T-minus 30 days
After participating in a rally with two friends we happened to have an old BMW waiting for engine repairs in Riga, Latvia. It didn’t quite make the finish in Hamburg.
The other two had girlfriends and potentially stuff to do, so I got the cheapest return ticket back to Riga 30 days after we were flying out.
Day one
On that faithful day, I flew into Riga airport, met someone from the garage with cash in hand, got the key… and as the guy left on a scooter, time started to tick. I had to make it back to a barbecue in Belgium in a few days time. We had left a tent and some other camping gear in the trunk. This would be a 2 or 3 day trip.
I installed myself and my stuff in the car and pointed my GPS at the nearest store. After filling up on supplies, I tred to make some distance while it was still light out.
I passed the Latvian-Lithuanian border soon. One of the stops we would have made on the original trip, if our engine hadn’t overheated, was the Hill of Crosses. So why not visit?
Definitely worth the stop. Even more with the sun low on the horizon.
I had installed some app to indicate camping spots. It was getting dark, I was pretty damn tired and reached the Lithuanian-Polish border. The indicated camp site may have been suitable for a van, but not for tents. Did I mention this happened in the middle of one of the many heat waves we’ve had lately?
I decided to just park next to this castle and sleep in the trunk.
Day two
A couple of hours later yet barely having slept, it was 4AM. The sky was turning brighter again and I decided the nap would have to do. At least the roads would be empty?
Now I was traversing Poland. In the early hours, some mild case of “fresh breeze” was present. Better than sitting still. The total lack of traffic was pretty great, but this part of Poland didn’t have highways. I kept to the speed limit, slowing down in each town.
Until some dude passed me. I followed in his tracks. That’s until he hit a deer crossing the road. I slowly cruised by while he was cursing the deer, now in more pieces than it was just moments before and kept to the speed limit the rest of the way.
At some point I passed a big city and got stuck in traffic for about an hour. The old inline-six beemer doesn’t like sitting still, it got pretty hot, but with the now-revised cooling system it got through unharmed.
… not that this means the airconditioning performs as you would expect. It blows air which is cooler than the outside air, but I wouldn’t quite say it’s “cold”. After being heat-blasted for hours on end, probably having driven for 14 hours that day, I stopped at a roadside McDonalds for an ice cream and a nap.

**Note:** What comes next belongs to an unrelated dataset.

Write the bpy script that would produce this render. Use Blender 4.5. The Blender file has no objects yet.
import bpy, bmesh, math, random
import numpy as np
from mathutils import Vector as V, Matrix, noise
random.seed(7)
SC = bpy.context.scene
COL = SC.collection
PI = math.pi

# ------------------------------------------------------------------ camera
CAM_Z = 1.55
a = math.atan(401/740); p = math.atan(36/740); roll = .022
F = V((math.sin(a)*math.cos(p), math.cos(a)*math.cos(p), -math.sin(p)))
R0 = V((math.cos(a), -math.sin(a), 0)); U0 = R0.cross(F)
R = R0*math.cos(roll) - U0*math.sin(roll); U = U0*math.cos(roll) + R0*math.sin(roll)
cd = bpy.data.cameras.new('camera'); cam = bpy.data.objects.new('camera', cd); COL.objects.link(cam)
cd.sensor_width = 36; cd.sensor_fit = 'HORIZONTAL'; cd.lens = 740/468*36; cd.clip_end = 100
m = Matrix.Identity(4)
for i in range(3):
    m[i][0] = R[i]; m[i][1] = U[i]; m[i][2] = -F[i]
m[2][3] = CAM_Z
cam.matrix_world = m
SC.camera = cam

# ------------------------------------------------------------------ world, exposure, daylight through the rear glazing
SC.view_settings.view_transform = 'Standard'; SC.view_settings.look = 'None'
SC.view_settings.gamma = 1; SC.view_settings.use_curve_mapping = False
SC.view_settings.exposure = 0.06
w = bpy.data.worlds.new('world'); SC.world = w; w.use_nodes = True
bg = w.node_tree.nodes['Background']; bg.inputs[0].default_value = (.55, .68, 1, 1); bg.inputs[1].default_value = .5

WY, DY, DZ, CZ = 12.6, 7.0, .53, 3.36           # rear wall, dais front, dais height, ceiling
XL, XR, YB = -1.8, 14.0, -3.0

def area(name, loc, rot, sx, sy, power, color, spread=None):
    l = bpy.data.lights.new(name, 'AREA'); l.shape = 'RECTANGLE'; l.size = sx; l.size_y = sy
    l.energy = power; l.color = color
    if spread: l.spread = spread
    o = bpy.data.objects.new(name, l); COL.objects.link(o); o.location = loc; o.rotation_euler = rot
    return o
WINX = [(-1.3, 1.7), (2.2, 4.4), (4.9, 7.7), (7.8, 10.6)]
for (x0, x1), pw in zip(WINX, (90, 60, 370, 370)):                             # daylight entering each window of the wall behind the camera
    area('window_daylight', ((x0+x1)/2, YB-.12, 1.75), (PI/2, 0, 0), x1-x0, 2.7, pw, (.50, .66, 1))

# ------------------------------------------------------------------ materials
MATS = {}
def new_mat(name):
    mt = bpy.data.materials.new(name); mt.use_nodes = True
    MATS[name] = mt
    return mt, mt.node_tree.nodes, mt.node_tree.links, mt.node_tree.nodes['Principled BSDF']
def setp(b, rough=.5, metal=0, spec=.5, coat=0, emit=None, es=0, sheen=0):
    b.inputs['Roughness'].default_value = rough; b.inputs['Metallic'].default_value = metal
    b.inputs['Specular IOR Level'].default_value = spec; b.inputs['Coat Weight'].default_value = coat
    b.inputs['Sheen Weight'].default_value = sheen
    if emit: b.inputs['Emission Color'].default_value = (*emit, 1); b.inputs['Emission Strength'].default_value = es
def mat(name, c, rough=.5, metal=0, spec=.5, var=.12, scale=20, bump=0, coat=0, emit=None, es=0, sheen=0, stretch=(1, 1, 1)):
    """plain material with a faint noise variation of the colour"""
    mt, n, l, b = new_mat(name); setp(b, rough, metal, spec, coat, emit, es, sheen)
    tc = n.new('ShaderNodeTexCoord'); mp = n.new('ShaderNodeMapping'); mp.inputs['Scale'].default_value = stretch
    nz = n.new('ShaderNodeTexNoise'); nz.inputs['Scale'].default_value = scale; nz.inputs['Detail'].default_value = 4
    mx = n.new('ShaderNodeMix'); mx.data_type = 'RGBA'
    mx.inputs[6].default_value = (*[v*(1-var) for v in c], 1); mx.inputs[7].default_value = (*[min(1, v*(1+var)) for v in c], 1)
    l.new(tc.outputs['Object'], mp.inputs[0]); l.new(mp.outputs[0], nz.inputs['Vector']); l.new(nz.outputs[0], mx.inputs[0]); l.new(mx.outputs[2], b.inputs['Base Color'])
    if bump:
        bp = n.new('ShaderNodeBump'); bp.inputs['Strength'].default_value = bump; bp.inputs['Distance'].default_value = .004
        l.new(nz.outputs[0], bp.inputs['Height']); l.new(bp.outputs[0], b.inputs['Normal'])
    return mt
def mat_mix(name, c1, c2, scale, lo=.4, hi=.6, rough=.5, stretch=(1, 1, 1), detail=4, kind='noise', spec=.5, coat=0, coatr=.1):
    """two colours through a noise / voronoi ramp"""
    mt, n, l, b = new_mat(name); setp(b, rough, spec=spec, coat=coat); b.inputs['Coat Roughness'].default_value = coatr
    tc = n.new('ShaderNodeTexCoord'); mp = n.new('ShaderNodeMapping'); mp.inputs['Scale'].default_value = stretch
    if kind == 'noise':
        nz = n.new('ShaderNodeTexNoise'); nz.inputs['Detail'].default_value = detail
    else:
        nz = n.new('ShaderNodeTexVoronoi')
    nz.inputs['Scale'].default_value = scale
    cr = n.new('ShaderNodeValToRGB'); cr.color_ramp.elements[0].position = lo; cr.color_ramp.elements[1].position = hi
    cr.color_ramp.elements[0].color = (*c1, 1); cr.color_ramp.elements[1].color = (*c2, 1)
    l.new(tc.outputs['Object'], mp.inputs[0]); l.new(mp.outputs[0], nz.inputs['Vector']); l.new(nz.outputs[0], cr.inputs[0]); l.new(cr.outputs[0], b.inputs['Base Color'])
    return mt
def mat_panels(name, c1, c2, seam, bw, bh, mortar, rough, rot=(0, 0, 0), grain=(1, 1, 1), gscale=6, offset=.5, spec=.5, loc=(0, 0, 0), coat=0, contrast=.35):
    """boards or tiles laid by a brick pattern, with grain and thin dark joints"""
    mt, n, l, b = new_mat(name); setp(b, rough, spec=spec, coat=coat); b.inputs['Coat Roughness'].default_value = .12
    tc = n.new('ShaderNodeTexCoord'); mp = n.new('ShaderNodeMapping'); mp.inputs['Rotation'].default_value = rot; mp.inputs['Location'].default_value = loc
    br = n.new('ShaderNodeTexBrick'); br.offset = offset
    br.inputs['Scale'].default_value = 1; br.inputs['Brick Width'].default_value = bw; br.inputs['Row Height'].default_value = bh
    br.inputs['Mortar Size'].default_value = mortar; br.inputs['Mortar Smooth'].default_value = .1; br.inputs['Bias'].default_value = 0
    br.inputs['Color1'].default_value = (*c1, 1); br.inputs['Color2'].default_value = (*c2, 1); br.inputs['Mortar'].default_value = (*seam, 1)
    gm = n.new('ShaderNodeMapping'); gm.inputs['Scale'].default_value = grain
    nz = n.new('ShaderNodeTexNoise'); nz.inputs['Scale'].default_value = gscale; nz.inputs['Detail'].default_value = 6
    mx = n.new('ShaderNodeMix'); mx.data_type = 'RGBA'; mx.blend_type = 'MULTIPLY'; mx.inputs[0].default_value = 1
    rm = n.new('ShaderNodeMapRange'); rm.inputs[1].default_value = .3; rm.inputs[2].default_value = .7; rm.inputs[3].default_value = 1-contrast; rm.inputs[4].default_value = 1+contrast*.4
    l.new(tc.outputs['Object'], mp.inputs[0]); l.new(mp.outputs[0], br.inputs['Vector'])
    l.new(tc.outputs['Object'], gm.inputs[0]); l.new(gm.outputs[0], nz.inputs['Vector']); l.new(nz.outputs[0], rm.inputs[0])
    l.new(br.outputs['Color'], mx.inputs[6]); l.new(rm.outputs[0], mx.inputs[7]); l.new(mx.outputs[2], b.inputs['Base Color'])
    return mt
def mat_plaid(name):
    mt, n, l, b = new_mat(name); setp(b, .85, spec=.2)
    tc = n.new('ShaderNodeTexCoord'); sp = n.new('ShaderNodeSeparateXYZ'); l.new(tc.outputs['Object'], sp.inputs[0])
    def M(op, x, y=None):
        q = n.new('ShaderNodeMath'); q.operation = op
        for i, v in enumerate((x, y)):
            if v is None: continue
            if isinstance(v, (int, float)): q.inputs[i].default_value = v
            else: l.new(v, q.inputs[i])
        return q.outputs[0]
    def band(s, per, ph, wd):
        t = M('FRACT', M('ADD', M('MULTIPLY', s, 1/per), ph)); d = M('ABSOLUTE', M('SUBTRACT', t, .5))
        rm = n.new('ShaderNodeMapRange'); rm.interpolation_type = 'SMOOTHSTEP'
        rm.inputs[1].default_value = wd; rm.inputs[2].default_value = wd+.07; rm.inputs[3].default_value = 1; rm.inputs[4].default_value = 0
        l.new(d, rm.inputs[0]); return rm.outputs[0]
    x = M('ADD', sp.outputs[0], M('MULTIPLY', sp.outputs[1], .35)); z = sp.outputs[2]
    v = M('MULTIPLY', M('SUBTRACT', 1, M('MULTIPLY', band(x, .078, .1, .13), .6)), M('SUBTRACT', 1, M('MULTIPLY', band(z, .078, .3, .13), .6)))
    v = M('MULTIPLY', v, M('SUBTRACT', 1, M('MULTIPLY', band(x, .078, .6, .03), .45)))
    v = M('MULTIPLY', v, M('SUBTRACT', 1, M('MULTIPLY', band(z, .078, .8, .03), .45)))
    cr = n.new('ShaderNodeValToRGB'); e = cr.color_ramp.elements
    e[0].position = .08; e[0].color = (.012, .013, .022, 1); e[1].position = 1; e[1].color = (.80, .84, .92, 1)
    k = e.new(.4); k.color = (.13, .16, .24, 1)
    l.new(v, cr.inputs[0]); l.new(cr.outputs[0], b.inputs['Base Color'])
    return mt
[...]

The nap was interrupted before it began due to my own sweat pouring down from my chin on the rest of my body. No rest for the weary. More driving.
The German border in sight, I thought that perhaps gas would be cheaper on the Polish side. (spoiler: it wasn’t). I hit the last gas stop I could find. Somehow this one square kilometer of Poland got all of the rain that the rest of Europe wasn’t getting. This, combined with a dip in the highway exit, resulted in me driving through fairly deep standing water. The afore-mentioned hot inline-six created a lot of steam and some components must have cooled quickly. After filling up, it took a bit more effort to crank the engine back into action.
Now, knowing that:
- We camped in Norway and noticed our alternator was out the next morning, causing us to have to replace it.
- We were looking for a place to camp in Latvia and noticed the engine wasn’t cooling any longer, making us dump it at a garage and rebuild the engine…
I really wasn’t looking forward to getting stuck in the next camping location (some German forest) with a fucked starter. Didn’t want to order that tow.
I informed my friends that I just drove from Lithuania to Germany, had a full tank of gas and the starter might be giving up on me. I’d be driving until I either run out of gas, I need to sleep or it breaks down. Whichever comes first.
And since it’s the autobahn, it was a good moment to check if the engine revs well.
Turns out it kept running, the heat was helping me focus, I had plenty of supplies in the car but… peeing was an issue. I didn’t want to shut down the car and for some reason, a ton of people in Germany thought the autobahn stops are the perfect place for a picnic. No pissing in the bushes. Not for the first ten or so stops.
Anyway. One gas stop in the Netherlands later, with the engine running… I know. I arrived back home just before 2AM.
Turns out the starter worked just fine.